== EXERCISE DETAILS ==
Copy out the data exactly, leaving the pictures behind.
------
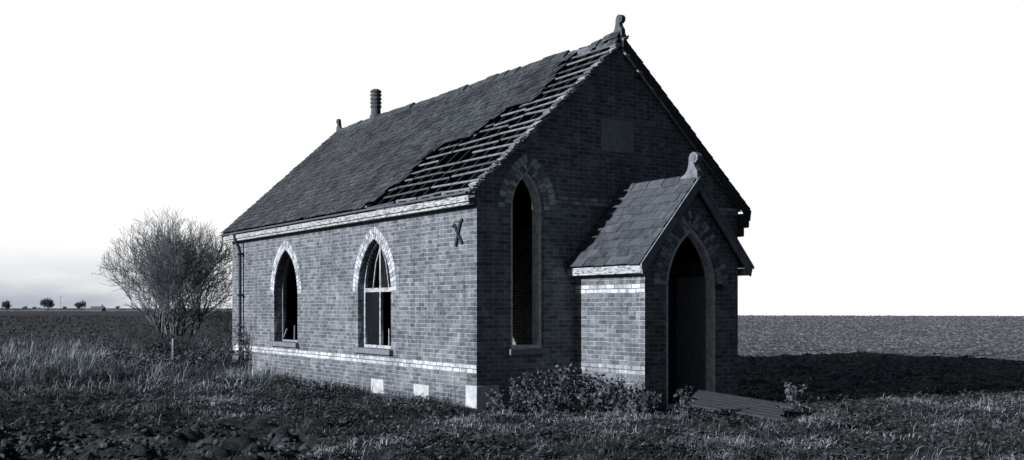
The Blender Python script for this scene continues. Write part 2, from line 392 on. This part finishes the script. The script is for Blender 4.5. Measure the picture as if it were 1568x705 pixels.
def tree(name,x,y,H,R,nst,maxlev,r0,rmin,kk=(4,6),lean=.5,vt=.2,vb=.07,z=0,L0=None,cz=.56):
    S=[]; c=Vector((x,y,z+H*cz))
    for i in range(nst):
        a=i*6.283/nst+random.uniform(-.4,.4); o=Vector((math.cos(a),math.sin(a),0)); ln=random.uniform(.15,1)*lean
        grow(S,Vector((x,y,z-.05))+o*.12*(H/4),(o*ln+Vector((0,0,1))).normalized(),(L0 or H*.36)*random.uniform(.85,1.15),r0*random.uniform(.7,1.1),0,maxlev,c,(R,H*.44),kk,rmin)
    print(name,len(S))
    return segs_mesh(name,S,None,vt,vb)
tx,ty=pix_at(262,30.)
tree('bare_hawthorn_tree',tx,ty,4.55,1.9,7,5,.105,.0042,kk=(3,5),lean=.85,vt=.24,vb=.05,L0=1.35)
for px,dd,H,R in ((205,29.5,1.3,.8),(322,29,1.6,.5),(341,29.6,2.1,.4),(300,28,1.2,.7),(240,29,1.2,.8),(275,28.6,1.1,.8)):
    x,y=pix_at(px,dd); tree('bramble_thicket',x,y,H,R,8,3,.018,.0045,kk=(3,5),lean=1.1,vt=.13,vb=.05)
for (px,dd,R,H,ns,nl,nm) in [(372,26.6,.3,1.4,14,420,'ivy_plant'),(330,26.5,.7,.7,20,900,'bramble_bush'),(250,28,1.3,.75,30,1700,'bramble_bush'),(190,27,.9,.5,24,700,'bramble_bush'),(300,27,.8,.7,24,1000,'bramble_bush'),
      (800,17.3,.3,.62,14,320,'nettle_plant'),(862,17.3,.42,.78,24,800,'nettle_plant'),(905,17.3,.42,.6,20,560,'nettle_plant'),(945,17.0,.38,.55,18,520,'nettle_plant'),(985,16.6,.3,.4,14,300,'nettle_plant'),
      (1046,15.9,.16,.5,9,140,'nettle_plant'),(1222,17.4,.22,.45,10,190,'nettle_plant'),(770,17.0,.3,.3,12,240,'nettle_plant'),(830,16.9,.3,.35,14,300,'nettle_plant'),(620,17.9,.5,.18,14,220,'nettle_plant'),(470,21,.6,.25,14,260,'nettle_plant')]:
    x,y=pix_at(px,dd); leafy(nm,x,y,R,H,ns,nl,v=.085)
for px,h in ((10,6.5),(72,8),(122,7.2)):
    x,y=pix_at(px,520); tree('distant_tree',x,y,h,h*.42,3,4,.14,.05,kk=(4,6),lean=.5,vt=.16,vb=.14,z=-.2,L0=h*.27)
for px,h in ((38,4.5),(52,4),(98,4.2),(180,5)):
    x,y=pix_at(px,760); tree('distant_tree',x,y,h,h*.5,3,3,.14,.07,kk=(4,6),lean=.8,vt=.26,vb=.22,z=-.2,L0=h*.27)
x,y=pix_at(93,520); segs_mesh('utility_pole',[((x,y,0),(x,y,8),.1,.08),((x-.8,y+.5,7.2),(x+.8,y-.5,7.2),.06,.06)],None,.14,.14,6)
M_far=plain('hazed_distance',.18,.3,1,0)  # aerial haze put into the colour, so distant parts are paler
hv=[];hf=[]
for i,px in enumerate(np.arange(-260,360,3.0)):
    x,y=pix_at(px,560); h=.3+2.0*fbm(np.array([px*.05]),np.array([3.]),4)[0]**2+.4*random.random(); hv+= [(x,y,-1),(x,y,h)]
    if i: hf.append((2*i-2,2*i,2*i+1,2*i-1))
n=len(hv); hv+=[(v[0]+1.6,v[1]+2.5,v[2]) for v in hv]; hf+=[tuple(k+n for k in f) for f in hf]; hf+=[(2*i+1,2*i+3,2*i+3+n,2*i+1+n) for i in range(n//2-1)]
mesh_obj('distant_hedgerow',hv,hf,M_far)
def gable_house(name,px,d,w,l,h,rh):
    x,y=pix_at(px,d); e=empty(name,(x,y,0)); e.rotation_euler=(0,0,-.6)
    box('walls',-w/2,w/2,-l/2,l/2,-1,h,M_sill,e)
    mesh_obj('roof',[(-w/2-.3,-l/2-.3,h),(w/2+.3,-l/2-.3,h),(w/2+.3,l/2+.3,h),(-w/2-.3,l/2+.3,h),(-w/2-.3,0,h+rh),(w/2+.3,0,h+rh)],[(0,1,5,4),(2,3,4,5),(0,4,3),(1,2,5)],M_far,e)
    box('chimney',w/2-1.2,w/2-.5,-.4,.4,h,h+rh+.8,M_far,e)
gable_house('distant_farmhouse',150,540,6,5,1.2,1.4)
x,y=pix_at(268,27.5); po=box('fence_post',x-.07,x+.07,y-.06,y+.06,-.1,.9,M_post,None,.01)
# ---------------------------------------------------------------- chapel
CH=empty('brick_chapel')
W=6.1;LN=12.2;XR=3.05;ZE=3.65;SL=.909
def rz(x): return ZE+(x+.25)*SL if x<=XR else ZE+(2*XR-x+.25)*SL
ZR=rz(XR); T=.32; wt=rz(0)-.16
FR=basis('front',(0,0,0)); 
idoor=arch_outline(3.1,.55,.02,1.9,.9); 
gout=[(0,-.3),(W,-.3),(W,wt),(XR,ZR-.16),(0,wt)]
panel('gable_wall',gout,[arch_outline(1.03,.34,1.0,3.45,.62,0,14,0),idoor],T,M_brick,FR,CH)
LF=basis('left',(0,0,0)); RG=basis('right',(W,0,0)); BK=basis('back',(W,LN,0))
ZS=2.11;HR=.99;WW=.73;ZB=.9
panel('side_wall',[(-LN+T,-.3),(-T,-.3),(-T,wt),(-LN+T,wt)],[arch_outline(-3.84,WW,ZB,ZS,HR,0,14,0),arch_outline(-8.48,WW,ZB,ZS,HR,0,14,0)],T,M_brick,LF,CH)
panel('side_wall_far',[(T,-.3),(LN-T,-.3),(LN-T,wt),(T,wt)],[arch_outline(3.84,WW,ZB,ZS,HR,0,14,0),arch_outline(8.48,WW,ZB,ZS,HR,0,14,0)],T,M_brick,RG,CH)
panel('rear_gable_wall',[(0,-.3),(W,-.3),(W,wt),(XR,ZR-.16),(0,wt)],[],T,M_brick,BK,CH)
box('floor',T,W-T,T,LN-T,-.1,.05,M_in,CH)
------
== COMPLETED EXERCISE ==
The Blender Python script for this scene continues. Write part 2, from line 392 on. This part finishes the script. The script is for Blender 4.5. Measure the picture as if it were 1568x705 pixels.
def tree(name,x,y,H,R,nst,maxlev,r0,rmin,kk=(4,6),lean=.5,vt=.2,vb=.07,z=0,L0=None,cz=.56):
    S=[]; c=Vector((x,y,z+H*cz))
    for i in range(nst):
        a=i*6.283/nst+random.uniform(-.4,.4); o=Vector((math.cos(a),math.sin(a),0)); ln=random.uniform(.15,1)*lean
        grow(S,Vector((x,y,z-.05))+o*.12*(H/4),(o*ln+Vector((0,0,1))).normalized(),(L0 or H*.36)*random.uniform(.85,1.15),r0*random.uniform(.7,1.1),0,maxlev,c,(R,H*.44),kk,rmin)
    print(name,len(S))
    return segs_mesh(name,S,None,vt,vb)
tx,ty=pix_at(262,30.)
tree('bare_hawthorn_tree',tx,ty,4.55,1.9,7,5,.105,.0042,kk=(3,5),lean=.85,vt=.24,vb=.05,L0=1.35)
for px,dd,H,R in ((205,29.5,1.3,.8),(322,29,1.6,.5),(341,29.6,2.1,.4),(300,28,1.2,.7),(240,29,1.2,.8),(275,28.6,1.1,.8)):
    x,y=pix_at(px,dd); tree('bramble_thicket',x,y,H,R,8,3,.018,.0045,kk=(3,5),lean=1.1,vt=.13,vb=.05)
for (px,dd,R,H,ns,nl,nm) in [(372,26.6,.3,1.4,14,420,'ivy_plant'),(330,26.5,.7,.7,20,900,'bramble_bush'),(250,28,1.3,.75,30,1700,'bramble_bush'),(190,27,.9,.5,24,700,'bramble_bush'),(300,27,.8,.7,24,1000,'bramble_bush'),
      (800,17.3,.3,.62,14,320,'nettle_plant'),(862,17.3,.42,.78,24,800,'nettle_plant'),(905,17.3,.42,.6,20,560,'nettle_plant'),(945,17.0,.38,.55,18,520,'nettle_plant'),(985,16.6,.3,.4,14,300,'nettle_plant'),
      (1046,15.9,.16,.5,9,140,'nettle_plant'),(1222,17.4,.22,.45,10,190,'nettle_plant'),(770,17.0,.3,.3,12,240,'nettle_plant'),(830,16.9,.3,.35,14,300,'nettle_plant'),(620,17.9,.5,.18,14,220,'nettle_plant'),(470,21,.6,.25,14,260,'nettle_plant')]:
    x,y=pix_at(px,dd); leafy(nm,x,y,R,H,ns,nl,v=.085)
for px,h in ((10,6.5),(72,8),(122,7.2)):
    x,y=pix_at(px,520); tree('distant_tree',x,y,h,h*.42,3,4,.14,.05,kk=(4,6),lean=.5,vt=.16,vb=.14,z=-.2,L0=h*.27)
for px,h in ((38,4.5),(52,4),(98,4.2),(180,5)):
    x,y=pix_at(px,760); tree('distant_tree',x,y,h,h*.5,3,3,.14,.07,kk=(4,6),lean=.8,vt=.26,vb=.22,z=-.2,L0=h*.27)
x,y=pix_at(93,520); segs_mesh('utility_pole',[((x,y,0),(x,y,8),.1,.08),((x-.8,y+.5,7.2),(x+.8,y-.5,7.2),.06,.06)],None,.14,.14,6)
M_far=plain('hazed_distance',.18,.3,1,0)  # aerial haze put into the colour, so distant parts are paler
hv=[];hf=[]
for i,px in enumerate(np.arange(-260,360,3.0)):
    x,y=pix_at(px,560); h=.3+2.0*fbm(np.array([px*.05]),np.array([3.]),4)[0]**2+.4*random.random(); hv+= [(x,y,-1),(x,y,h)]
    if i: hf.append((2*i-2,2*i,2*i+1,2*i-1))
n=len(hv); hv+=[(v[0]+1.6,v[1]+2.5,v[2]) for v in hv]; hf+=[tuple(k+n for k in f) for f in hf]; hf+=[(2*i+1,2*i+3,2*i+3+n,2*i+1+n) for i in range(n//2-1)]
mesh_obj('distant_hedgerow',hv,hf,M_far)
def gable_house(name,px,d,w,l,h,rh):
    x,y=pix_at(px,d); e=empty(name,(x,y,0)); e.rotation_euler=(0,0,-.6)
    box('walls',-w/2,w/2,-l/2,l/2,-1,h,M_sill,e)
    mesh_obj('roof',[(-w/2-.3,-l/2-.3,h),(w/2+.3,-l/2-.3,h),(w/2+.3,l/2+.3,h),(-w/2-.3,l/2+.3,h),(-w/2-.3,0,h+rh),(w/2+.3,0,h+rh)],[(0,1,5,4),(2,3,4,5),(0,4,3),(1,2,5)],M_far,e)
    box('chimney',w/2-1.2,w/2-.5,-.4,.4,h,h+rh+.8,M_far,e)
gable_house('distant_farmhouse',150,540,6,5,1.2,1.4)
x,y=pix_at(268,27.5); po=box('fence_post',x-.07,x+.07,y-.06,y+.06,-.1,.9,M_post,None,.01)
# ---------------------------------------------------------------- chapel
CH=empty('brick_chapel')
W=6.1;LN=12.2;XR=3.05;ZE=3.65;SL=.909
def rz(x): return ZE+(x+.25)*SL if x<=XR else ZE+(2*XR-x+.25)*SL
ZR=rz(XR); T=.32; wt=rz(0)-.16
FR=basis('front',(0,0,0)); 
idoor=arch_outline(3.1,.55,.02,1.9,.9); 
gout=[(0,-.3),(W,-.3),(W,wt),(XR,ZR-.16),(0,wt)]
panel('gable_wall',gout,[arch_outline(1.03,.34,1.0,3.45,.62,0,14,0),idoor],T,M_brick,FR,CH)
LF=basis('left',(0,0,0)); RG=basis('right',(W,0,0)); BK=basis('back',(W,LN,0))
ZS=2.11;HR=.99;WW=.73;ZB=.9
panel('side_wall',[(-LN+T,-.3),(-T,-.3),(-T,wt),(-LN+T,wt)],[arch_outline(-3.84,WW,ZB,ZS,HR,0,14,0),arch_outline(-8.48,WW,ZB,ZS,HR,0,14,0)],T,M_brick,LF,CH)
panel('side_wall_far',[(T,-.3),(LN-T,-.3),(LN-T,wt),(T,wt)],[arch_outline(3.84,WW,ZB,ZS,HR,0,14,0),arch_outline(8.48,WW,ZB,ZS,HR,0,14,0)],T,M_brick,RG,CH)
panel('rear_gable_wall',[(0,-.3),(W,-.3),(W,wt),(XR,ZR-.16),(0,wt)],[],T,M_brick,BK,CH)
box('floor',T,W-T,T,LN-T,-.1,.05,M_in,CH)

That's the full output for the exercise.